With a high-powered Yale (7-1 overall, 4-1 Ivy) squad coming to Princeton Stadium this Saturday, Princeton can’t afford to be off.

“Yale is terrific in their players and coach [Tony Reno]; they have always been an incredible challenge,” said Surace.

“They have an experienced group, a talented group, and a well coached group. That hasn’t changed over the years with them. They return just about everybody. It was really the one offense that scored on us last year (in a 59-43 Princeton win), we struggled against them. They return the quarterback [Kurt Rawlings], they return the receivers [JP Shohfi, Reed Klubnik], and the majority of the offensive line. The running backs, Zane Dudek and Alan Lamar, are great players in the this league. It is certainly going to be challenging. It is really what our league is.”
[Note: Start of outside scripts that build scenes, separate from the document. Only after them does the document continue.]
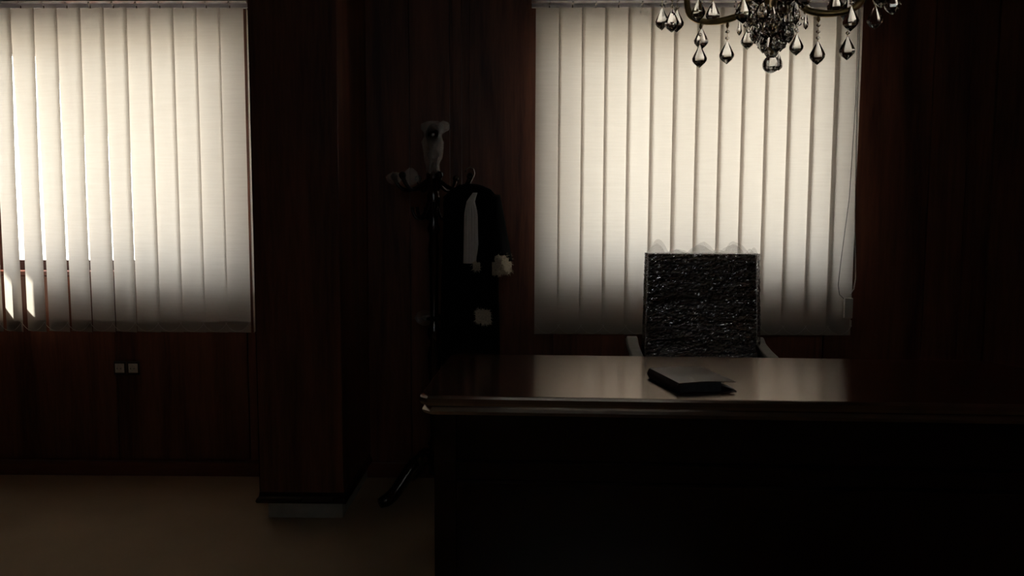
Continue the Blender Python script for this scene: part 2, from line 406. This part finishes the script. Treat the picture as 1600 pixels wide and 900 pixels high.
# pull chain and its weight on the right-hand blind
def rel(x, y, z): return (x - XR, y - BY, z)
c1 = [rel(1.596, 3.935, 2.39), rel(1.597, 3.93, 1.9), rel(1.606, 3.925, 1.35), rel(1.617, 3.925, 1.15), rel(1.621, 3.925, 1.06), rel(1.615, 3.925, 1.01), rel(1.598, 3.925, .985)]
MB().tube(c1, .003, 6).build('pull_chain', 'chainw', br)
c2 = [rel(1.588, 3.935, 2.39), rel(1.585, 3.92, 1.9), rel(1.565, 3.90, 1.45), rel(1.535, 3.895, 1.15), rel(1.526, 3.895, 1.03), rel(1.533, 3.895, .985), rel(1.56, 3.905, .962)]
MB().tube(c2, .0016, 6).build('pull_cord', 'cordd', br)
MB().box(-.02, .02, -.010, .010, 0, .10).build('cord_weight', 'white', br, loc=rel(1.586, 3.915, .866), bevel=.003)
MB().box(-.004, .004, -.005, .005, 0, .03).build('weight_clip', 'white', br, loc=rel(1.60, 3.915, .826), bevel=.001)

# ------------------------------------------------------------------ wall sockets under the left blind
for i, (x, lab) in enumerate(((-2.098, 'left one of the two small ivory wall sockets'), (-2.028, 'right one of the two small ivory wall sockets'))):
    t = thing('wall_socket', (x, WY, .567), lab + ' under the left blind', 'socket', 'wall sockets under the left blind')
    MB().box(-.032, .032, -.006, -.0003, -.036, .036).build('frame_plate', 'socketdark', t, bevel=.002)
    MB().box(-.0235, .0235, -.011, -.006, -.0235, .0235).build('insert', 'socket', t, bevel=.0015)
    ring = MB().lathe([(.0195, 0), (.0195, -.004), (.0175, -.004), (.0165, .0045), (.0, .0045)], 20)
    o = ring.build('socket_well', 'socket', t, smooth=False); o.rotation_euler = (-PI / 2, 0, 0); o.location = (0, -.0115, 0)
    for s in (-1, 1):
        h = MB().lathe([(.0026, 0), (.0026, .001)], 10).build('socket_hole', 'black', t); h.rotation_euler = (PI / 2, 0, 0); h.location = (s * .009, -.0165, -.001)

# ------------------------------------------------------------------ executive desk
DA = math.radians(-2.3)
dk = thing('executive_desk', (.845, 2.985, 0), 'large dark mahogany desk with glossy top in front of the window', 'desk', rz=DA)
def outline(hx, y0, y1, clip):
    return [(-hx + .03, y0), (hx - .03, y0), (hx, y0 + .03), (hx, y1 - clip * 1.0), (hx - clip * .55, y1), (-hx + .03, y1), (-hx, y1 - .03), (-hx, y0 + .03)]
def inset(o, d):
    return [(x - math.copysign(d, x), y - math.copysign(d, y)) for x, y in o]
ol = outline(1.18, -.415, .415, .22)
tp = MB().loft([[(x, y, z) for x, y in inset(ol, d)] for d, z in ((.03, .690), (.012, .694), (.006, .706), (.012, .716), (.014, .720), (.004, .726), (.0, .736), (.0, .750), (.003, .7575), (.009, .760))])
tp.build('desk_top', 'desk', dk)
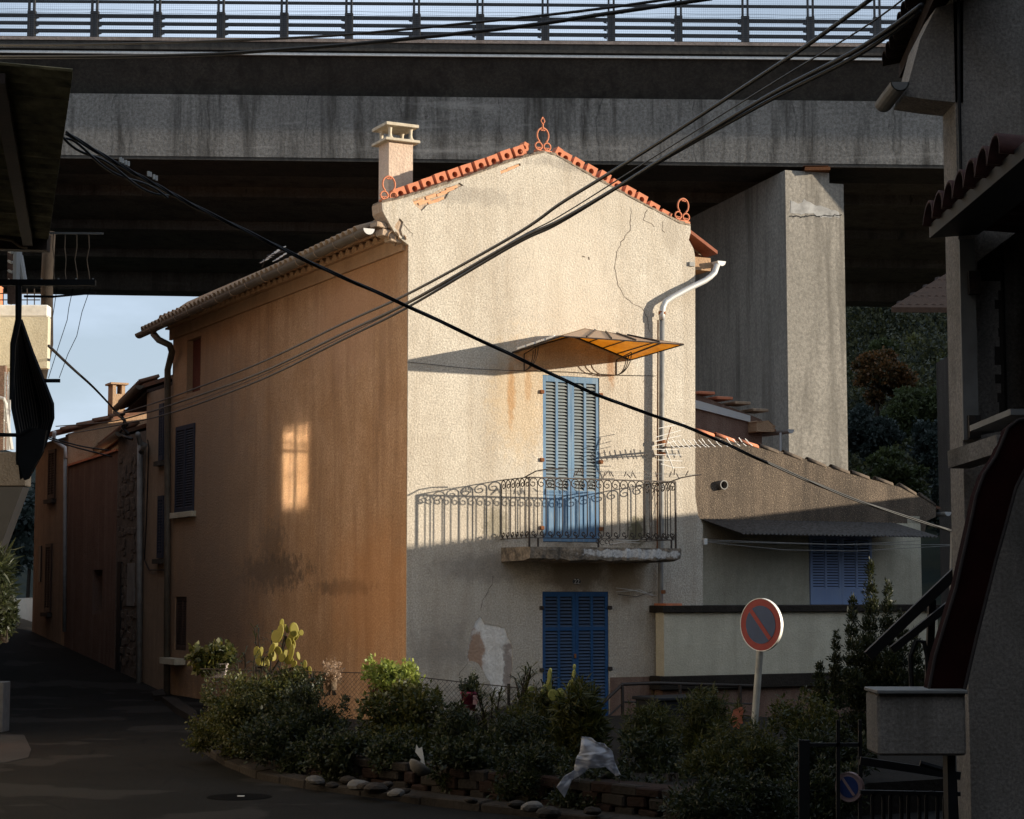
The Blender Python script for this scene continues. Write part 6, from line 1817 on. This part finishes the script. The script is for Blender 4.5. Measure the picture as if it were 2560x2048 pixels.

Vowing that the Tigers won’t dwell on the loss to Dartmouth, Surace believes his players will be up to the challenge.

“You are proud of the effort, there are things that we have to correct,” said Surace.

“If the character of this team is what I think it is, we will have great attitudes this week. The issue wasn’t our effort or our fight.”

While the Tigers displayed a great attitude last Saturday, Surace acknowledges that Princeton needs to clean up some things.

“I would like to see us play less sloppy; I would like to see some things on my end as a coach and get them in better position,” said Surace.

“The most disappointing thing is that I thought our practice week was our best practice week. We looked so sharp on Tuesday and we were exact on Friday with everything. For whatever reason, and Dartmouth forces some of those things on you, we made some mistakes that you just can’t have. It is hard to overcome that against a team that is legitimately one of the better teams in the country.”